From the top of the records below, return each line exactly, ending with the line that contains "for o in list(bpy.data.objects): bpy.data.objects.remove(o)".
## start Data supplied
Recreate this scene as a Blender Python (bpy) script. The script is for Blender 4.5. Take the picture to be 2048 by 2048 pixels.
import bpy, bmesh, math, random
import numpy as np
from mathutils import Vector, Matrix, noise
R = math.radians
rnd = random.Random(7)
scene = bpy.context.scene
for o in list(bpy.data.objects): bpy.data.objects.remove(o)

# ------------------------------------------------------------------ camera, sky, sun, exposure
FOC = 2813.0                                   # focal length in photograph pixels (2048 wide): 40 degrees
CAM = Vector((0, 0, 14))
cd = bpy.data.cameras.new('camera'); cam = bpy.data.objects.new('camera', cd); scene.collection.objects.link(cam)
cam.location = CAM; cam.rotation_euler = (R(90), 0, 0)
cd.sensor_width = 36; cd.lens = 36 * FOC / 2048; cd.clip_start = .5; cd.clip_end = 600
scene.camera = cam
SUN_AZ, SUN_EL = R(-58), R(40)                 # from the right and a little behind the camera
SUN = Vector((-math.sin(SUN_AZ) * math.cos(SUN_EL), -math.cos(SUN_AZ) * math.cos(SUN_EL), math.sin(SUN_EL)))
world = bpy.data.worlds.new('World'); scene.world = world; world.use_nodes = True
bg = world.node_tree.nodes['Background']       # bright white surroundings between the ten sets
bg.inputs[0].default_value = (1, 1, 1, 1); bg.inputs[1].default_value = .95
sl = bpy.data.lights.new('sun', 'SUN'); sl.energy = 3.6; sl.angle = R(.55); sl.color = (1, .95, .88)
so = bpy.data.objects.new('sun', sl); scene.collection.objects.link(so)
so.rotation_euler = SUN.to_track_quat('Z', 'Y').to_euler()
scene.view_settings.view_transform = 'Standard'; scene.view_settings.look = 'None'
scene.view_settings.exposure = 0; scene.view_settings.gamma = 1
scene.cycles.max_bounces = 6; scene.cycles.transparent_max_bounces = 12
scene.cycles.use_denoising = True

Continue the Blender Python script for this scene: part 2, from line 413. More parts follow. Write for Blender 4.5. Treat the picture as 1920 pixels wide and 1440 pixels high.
## end Data supplied
Solution:
Recreate this scene as a Blender Python (bpy) script. The script is for Blender 4.5. Take the picture to be 2048 by 2048 pixels.
import bpy, bmesh, math, random
import numpy as np
from mathutils import Vector, Matrix, noise
R = math.radians
rnd = random.Random(7)
scene = bpy.context.scene
for o in list(bpy.data.objects): bpy.data.objects.remove(o)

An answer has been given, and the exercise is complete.